◆ **Given instruction**:
Reproduce the entries from their first line up to and including the line with "sc.camera = cam". Leave out everything after it.

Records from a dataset
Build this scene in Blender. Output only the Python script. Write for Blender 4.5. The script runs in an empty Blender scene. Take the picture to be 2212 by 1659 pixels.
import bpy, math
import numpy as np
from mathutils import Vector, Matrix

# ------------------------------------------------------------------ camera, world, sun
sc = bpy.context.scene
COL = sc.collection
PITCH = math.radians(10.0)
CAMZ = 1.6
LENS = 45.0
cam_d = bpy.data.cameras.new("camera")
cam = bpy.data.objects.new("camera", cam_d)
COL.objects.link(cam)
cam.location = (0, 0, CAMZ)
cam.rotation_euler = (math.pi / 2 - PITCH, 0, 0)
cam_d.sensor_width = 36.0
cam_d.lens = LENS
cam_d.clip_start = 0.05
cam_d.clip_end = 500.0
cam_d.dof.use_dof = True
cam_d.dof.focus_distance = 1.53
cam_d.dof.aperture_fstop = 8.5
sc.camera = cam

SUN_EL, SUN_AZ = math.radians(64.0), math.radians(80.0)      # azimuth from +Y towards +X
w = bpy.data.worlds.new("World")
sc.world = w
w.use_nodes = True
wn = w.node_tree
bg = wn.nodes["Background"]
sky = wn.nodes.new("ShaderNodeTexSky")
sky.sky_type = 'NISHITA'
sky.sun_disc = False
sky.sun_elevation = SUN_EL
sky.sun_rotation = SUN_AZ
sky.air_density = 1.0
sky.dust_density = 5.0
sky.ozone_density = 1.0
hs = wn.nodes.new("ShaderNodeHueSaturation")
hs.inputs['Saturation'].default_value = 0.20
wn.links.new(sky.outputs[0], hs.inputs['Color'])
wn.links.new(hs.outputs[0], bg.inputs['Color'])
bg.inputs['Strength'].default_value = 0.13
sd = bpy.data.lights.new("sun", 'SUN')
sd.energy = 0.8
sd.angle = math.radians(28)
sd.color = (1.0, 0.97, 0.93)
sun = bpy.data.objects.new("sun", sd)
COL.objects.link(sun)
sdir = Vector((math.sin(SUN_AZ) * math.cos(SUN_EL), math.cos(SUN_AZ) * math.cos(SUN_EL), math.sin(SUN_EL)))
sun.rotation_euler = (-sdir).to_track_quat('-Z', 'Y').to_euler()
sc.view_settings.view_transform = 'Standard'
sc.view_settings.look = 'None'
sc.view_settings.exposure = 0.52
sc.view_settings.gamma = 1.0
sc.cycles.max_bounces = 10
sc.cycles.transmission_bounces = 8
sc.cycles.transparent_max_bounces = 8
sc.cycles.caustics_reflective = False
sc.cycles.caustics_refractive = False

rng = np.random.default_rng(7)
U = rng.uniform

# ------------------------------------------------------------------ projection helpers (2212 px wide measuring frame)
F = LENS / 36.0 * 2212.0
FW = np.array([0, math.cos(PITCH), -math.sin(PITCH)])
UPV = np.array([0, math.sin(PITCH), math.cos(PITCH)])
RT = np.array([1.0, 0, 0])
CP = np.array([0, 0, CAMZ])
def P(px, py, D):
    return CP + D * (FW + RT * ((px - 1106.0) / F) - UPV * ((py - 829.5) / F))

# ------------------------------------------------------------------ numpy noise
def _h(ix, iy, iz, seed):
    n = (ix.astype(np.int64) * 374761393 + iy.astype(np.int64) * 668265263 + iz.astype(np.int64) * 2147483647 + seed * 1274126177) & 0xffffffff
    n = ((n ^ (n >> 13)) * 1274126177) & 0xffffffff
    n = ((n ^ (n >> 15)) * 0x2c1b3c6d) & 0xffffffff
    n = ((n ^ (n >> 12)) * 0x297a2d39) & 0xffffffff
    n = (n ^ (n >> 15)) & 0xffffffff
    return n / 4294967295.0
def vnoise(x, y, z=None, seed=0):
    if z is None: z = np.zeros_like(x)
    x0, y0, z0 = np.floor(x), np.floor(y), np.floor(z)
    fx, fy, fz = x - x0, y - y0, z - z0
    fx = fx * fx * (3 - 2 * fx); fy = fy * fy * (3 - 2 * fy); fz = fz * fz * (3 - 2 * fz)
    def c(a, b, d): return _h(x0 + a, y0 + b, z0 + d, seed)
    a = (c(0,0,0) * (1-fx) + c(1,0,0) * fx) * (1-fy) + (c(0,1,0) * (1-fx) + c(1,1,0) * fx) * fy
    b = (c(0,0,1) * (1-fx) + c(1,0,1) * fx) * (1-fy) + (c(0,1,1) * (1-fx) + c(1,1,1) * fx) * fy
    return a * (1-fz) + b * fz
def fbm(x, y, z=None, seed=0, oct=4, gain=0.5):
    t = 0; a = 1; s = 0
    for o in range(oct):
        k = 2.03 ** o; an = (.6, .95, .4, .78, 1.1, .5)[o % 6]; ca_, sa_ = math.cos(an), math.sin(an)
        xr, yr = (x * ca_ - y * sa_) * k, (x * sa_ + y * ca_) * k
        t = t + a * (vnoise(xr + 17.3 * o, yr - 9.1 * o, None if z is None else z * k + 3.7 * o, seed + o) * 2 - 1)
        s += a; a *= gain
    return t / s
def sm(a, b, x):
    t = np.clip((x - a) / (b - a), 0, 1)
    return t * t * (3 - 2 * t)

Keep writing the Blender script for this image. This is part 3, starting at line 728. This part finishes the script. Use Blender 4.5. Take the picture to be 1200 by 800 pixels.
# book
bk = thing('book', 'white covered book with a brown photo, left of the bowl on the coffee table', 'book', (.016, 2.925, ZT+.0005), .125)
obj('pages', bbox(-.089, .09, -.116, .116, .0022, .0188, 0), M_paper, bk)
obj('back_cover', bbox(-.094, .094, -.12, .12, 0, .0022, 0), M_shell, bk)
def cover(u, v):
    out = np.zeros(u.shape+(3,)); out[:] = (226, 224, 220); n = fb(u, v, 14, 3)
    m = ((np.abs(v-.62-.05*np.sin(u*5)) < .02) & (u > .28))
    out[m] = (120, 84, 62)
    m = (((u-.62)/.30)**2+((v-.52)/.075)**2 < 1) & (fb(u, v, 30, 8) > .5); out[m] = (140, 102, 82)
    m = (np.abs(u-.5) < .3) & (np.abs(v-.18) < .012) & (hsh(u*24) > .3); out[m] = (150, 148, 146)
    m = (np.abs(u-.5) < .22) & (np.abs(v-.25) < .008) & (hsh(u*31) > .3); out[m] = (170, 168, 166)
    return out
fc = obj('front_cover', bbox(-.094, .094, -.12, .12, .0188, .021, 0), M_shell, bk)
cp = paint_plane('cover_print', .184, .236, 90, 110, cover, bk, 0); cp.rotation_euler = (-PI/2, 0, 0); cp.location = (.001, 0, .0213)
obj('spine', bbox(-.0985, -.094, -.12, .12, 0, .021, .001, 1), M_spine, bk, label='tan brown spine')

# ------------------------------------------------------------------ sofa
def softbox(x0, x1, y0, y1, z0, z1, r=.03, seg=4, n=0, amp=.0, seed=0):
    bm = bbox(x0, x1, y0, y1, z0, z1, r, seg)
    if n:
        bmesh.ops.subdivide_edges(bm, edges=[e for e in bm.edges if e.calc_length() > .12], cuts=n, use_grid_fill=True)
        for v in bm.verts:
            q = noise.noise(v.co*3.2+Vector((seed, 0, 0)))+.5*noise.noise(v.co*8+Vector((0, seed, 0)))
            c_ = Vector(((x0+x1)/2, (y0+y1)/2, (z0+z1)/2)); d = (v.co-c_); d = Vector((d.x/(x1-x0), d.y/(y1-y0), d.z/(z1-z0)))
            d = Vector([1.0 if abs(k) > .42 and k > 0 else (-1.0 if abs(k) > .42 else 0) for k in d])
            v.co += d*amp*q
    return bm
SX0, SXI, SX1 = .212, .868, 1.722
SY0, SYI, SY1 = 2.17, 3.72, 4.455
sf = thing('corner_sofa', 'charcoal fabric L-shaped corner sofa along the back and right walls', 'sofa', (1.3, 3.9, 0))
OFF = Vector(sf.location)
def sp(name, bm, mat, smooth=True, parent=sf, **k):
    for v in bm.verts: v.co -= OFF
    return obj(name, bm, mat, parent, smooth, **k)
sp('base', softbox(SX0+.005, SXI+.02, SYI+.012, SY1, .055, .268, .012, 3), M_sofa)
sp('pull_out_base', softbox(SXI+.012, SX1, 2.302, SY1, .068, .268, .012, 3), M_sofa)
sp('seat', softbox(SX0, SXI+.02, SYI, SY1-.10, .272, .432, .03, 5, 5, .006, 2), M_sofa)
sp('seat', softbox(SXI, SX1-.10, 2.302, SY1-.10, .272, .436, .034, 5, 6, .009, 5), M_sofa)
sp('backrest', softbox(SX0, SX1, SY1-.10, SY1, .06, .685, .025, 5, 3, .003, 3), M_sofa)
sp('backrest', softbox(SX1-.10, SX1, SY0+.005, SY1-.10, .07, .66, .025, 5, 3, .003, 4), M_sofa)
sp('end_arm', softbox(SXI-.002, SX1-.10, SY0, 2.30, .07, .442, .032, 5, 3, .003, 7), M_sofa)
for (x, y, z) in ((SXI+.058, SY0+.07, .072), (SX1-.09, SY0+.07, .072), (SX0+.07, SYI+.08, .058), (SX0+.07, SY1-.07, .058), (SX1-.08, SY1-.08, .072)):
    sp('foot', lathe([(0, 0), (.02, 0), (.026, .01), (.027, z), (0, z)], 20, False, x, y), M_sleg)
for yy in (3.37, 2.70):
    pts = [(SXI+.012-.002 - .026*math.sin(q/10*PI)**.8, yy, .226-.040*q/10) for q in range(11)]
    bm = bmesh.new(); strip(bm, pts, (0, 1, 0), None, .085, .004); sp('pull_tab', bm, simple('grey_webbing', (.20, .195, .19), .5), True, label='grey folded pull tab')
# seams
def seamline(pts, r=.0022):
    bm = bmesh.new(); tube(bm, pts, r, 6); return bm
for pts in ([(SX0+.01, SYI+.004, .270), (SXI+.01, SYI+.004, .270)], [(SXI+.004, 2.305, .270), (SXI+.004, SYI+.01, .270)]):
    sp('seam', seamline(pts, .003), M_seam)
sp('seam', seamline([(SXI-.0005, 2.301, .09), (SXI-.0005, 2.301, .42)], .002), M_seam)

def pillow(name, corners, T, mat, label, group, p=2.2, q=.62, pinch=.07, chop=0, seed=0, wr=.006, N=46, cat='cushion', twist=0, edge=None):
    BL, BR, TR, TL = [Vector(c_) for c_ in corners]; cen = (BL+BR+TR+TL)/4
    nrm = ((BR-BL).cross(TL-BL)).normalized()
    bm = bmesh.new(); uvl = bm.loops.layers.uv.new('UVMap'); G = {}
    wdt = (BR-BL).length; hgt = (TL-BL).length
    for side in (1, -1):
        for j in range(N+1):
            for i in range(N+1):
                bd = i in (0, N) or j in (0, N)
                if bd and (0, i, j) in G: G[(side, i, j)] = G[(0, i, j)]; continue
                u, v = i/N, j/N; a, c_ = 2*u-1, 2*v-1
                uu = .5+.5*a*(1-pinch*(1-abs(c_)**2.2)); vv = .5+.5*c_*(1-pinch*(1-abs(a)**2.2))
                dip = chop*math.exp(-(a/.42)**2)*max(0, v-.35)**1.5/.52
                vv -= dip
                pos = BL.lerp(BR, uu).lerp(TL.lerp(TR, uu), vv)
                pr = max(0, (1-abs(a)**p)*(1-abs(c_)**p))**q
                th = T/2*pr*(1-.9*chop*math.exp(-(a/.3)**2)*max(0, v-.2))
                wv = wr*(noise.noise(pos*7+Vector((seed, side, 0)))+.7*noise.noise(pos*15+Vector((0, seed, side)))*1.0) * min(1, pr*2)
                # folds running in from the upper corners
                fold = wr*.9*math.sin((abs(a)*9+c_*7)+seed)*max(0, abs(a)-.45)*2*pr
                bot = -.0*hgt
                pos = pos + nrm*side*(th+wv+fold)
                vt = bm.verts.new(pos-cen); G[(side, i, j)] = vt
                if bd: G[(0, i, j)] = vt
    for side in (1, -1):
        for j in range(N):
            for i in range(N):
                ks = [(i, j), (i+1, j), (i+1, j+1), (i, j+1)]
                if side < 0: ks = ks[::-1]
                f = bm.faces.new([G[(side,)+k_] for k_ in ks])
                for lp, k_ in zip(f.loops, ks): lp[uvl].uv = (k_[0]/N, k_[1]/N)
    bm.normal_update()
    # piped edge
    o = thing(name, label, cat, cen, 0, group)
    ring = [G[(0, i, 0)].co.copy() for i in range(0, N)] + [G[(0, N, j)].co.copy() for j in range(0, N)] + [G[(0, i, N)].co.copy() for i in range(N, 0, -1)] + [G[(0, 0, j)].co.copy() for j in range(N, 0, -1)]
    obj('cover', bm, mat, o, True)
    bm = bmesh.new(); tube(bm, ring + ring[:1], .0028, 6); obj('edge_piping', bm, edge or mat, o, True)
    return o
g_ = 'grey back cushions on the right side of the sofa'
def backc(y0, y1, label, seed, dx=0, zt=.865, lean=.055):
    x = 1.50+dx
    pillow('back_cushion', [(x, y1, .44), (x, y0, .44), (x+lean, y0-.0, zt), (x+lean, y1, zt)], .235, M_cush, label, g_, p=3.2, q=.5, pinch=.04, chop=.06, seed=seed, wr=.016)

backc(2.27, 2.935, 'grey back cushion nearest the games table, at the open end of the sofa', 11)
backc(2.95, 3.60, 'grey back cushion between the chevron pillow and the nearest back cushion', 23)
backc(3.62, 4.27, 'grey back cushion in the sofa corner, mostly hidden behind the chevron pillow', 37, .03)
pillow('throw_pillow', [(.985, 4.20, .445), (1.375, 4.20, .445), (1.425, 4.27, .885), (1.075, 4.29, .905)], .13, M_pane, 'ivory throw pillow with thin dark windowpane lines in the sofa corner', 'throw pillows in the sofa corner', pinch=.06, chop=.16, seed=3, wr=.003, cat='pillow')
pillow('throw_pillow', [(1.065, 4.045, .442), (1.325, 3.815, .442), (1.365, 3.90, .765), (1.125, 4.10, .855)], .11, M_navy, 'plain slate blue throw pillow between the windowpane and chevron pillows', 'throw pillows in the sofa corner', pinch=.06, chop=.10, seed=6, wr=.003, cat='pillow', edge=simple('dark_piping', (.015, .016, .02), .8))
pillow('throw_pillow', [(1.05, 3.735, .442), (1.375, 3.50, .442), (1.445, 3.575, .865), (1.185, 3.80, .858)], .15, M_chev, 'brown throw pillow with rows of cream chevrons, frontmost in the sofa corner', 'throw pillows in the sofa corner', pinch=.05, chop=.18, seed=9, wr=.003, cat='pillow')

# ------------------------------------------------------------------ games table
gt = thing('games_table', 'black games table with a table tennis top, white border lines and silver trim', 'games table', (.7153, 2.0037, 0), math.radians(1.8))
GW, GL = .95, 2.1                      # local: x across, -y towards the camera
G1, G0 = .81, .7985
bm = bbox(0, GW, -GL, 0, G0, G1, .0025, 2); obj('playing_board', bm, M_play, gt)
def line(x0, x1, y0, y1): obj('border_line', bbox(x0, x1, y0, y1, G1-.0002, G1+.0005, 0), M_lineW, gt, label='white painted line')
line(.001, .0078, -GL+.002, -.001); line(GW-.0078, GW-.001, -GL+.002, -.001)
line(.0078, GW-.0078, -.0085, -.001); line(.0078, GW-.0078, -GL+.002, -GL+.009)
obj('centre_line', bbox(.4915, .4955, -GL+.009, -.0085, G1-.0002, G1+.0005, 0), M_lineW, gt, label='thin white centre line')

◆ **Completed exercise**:
Build this scene in Blender. Output only the Python script. Write for Blender 4.5. The script runs in an empty Blender scene. Take the picture to be 2212 by 1659 pixels.
import bpy, math
import numpy as np
from mathutils import Vector, Matrix

# ------------------------------------------------------------------ camera, world, sun
sc = bpy.context.scene
COL = sc.collection
PITCH = math.radians(10.0)
CAMZ = 1.6
LENS = 45.0
cam_d = bpy.data.cameras.new("camera")
cam = bpy.data.objects.new("camera", cam_d)
COL.objects.link(cam)
cam.location = (0, 0, CAMZ)
cam.rotation_euler = (math.pi / 2 - PITCH, 0, 0)
cam_d.sensor_width = 36.0
cam_d.lens = LENS
cam_d.clip_start = 0.05
cam_d.clip_end = 500.0
cam_d.dof.use_dof = True
cam_d.dof.focus_distance = 1.53
cam_d.dof.aperture_fstop = 8.5
sc.camera = cam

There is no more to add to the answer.